%%
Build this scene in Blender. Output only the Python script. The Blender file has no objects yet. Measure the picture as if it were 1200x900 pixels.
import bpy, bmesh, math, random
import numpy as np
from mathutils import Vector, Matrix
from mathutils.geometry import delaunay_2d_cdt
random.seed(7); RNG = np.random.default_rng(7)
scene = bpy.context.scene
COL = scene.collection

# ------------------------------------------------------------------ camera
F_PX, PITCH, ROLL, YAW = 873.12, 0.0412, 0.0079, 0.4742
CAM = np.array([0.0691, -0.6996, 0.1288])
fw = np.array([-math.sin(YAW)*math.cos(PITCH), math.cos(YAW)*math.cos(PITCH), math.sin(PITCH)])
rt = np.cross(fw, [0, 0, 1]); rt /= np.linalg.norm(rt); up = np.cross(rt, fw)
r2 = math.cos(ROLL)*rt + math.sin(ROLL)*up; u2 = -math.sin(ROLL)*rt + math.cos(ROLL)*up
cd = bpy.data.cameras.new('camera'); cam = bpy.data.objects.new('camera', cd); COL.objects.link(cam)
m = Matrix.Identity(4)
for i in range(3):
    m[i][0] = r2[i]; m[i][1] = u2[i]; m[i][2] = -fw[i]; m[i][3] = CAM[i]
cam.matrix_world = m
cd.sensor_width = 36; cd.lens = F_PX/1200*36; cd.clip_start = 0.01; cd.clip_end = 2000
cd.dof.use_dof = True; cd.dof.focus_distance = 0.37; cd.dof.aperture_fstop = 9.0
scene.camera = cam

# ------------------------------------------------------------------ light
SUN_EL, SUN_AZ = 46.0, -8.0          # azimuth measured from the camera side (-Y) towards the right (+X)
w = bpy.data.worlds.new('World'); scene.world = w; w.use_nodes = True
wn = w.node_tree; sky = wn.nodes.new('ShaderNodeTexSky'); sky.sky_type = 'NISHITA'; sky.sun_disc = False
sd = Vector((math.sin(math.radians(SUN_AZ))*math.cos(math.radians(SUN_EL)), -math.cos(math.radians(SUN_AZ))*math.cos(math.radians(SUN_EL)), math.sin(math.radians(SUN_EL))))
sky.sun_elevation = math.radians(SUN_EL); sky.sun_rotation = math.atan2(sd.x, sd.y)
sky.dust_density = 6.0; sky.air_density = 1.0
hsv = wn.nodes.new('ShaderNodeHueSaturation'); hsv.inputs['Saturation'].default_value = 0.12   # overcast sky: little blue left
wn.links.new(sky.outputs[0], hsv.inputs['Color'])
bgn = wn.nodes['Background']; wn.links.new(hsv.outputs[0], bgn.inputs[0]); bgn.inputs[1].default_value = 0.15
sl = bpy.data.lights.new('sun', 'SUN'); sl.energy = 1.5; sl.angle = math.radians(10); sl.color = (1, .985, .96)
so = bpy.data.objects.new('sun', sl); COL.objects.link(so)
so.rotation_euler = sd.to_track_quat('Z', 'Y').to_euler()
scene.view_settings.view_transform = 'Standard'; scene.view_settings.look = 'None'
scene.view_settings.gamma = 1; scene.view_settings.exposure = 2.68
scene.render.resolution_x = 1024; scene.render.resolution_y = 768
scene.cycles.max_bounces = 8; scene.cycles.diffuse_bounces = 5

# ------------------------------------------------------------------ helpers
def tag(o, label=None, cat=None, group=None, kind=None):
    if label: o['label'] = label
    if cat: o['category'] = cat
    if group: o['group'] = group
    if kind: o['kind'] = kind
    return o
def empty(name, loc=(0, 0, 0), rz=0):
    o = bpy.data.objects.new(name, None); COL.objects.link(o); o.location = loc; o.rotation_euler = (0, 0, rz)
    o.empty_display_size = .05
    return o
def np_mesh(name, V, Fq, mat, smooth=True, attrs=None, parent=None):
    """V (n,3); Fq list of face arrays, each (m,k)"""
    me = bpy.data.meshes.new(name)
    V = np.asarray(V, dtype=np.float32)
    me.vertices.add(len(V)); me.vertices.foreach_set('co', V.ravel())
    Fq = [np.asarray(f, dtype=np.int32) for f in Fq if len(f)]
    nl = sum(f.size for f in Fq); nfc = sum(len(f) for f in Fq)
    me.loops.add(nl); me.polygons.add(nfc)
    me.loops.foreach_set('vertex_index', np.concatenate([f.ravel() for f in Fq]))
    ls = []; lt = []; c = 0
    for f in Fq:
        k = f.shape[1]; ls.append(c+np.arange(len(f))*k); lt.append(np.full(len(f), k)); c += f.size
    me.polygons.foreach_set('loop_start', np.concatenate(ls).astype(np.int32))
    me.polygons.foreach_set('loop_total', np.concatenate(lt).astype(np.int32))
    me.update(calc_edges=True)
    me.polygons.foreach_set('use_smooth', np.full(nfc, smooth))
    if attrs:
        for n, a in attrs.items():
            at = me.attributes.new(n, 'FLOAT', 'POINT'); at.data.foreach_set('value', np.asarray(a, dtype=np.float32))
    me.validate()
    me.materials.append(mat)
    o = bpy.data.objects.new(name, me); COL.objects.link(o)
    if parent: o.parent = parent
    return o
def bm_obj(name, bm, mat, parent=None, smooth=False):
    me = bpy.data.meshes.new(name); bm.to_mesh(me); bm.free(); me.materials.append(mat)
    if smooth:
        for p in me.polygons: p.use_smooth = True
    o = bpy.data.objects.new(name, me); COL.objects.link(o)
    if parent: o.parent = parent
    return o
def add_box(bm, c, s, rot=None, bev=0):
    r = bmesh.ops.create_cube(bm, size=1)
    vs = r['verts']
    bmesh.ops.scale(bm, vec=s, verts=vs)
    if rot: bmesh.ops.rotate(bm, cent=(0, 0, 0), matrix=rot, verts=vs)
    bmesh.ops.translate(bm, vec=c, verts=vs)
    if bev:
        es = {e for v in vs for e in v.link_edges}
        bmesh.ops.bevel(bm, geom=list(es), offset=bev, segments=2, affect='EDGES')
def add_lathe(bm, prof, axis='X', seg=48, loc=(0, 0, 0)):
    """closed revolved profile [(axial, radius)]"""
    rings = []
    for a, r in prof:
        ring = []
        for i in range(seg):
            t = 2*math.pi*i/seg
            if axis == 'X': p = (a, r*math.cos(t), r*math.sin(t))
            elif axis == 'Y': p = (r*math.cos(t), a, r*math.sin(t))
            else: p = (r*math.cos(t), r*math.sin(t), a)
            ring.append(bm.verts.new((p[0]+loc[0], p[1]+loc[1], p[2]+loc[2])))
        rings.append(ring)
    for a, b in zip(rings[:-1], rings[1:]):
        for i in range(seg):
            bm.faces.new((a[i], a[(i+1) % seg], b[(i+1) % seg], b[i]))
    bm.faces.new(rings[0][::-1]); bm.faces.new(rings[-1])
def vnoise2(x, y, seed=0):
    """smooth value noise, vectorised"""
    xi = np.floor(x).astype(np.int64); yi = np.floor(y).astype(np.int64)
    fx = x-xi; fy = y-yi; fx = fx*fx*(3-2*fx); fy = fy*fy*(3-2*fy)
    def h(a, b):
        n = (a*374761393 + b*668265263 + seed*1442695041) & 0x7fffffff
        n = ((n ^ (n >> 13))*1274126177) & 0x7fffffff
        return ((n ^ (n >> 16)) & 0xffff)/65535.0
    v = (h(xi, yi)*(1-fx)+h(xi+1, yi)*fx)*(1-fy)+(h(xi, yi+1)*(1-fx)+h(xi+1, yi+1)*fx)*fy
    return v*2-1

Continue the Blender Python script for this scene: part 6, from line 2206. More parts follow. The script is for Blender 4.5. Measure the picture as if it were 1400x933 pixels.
%%
- _TASK GOAL_
Search the records for the word "pixels", then list every line that has it.

- _SOLUTION TO THE PROBLEM_
Build this scene in Blender. Output only the Python script. The Blender file has no objects yet. Measure the picture as if it were 1200x900 pixels.
Continue the Blender Python script for this scene: part 6, from line 2206. More parts follow. The script is for Blender 4.5. Measure the picture as if it were 1400x933 pixels.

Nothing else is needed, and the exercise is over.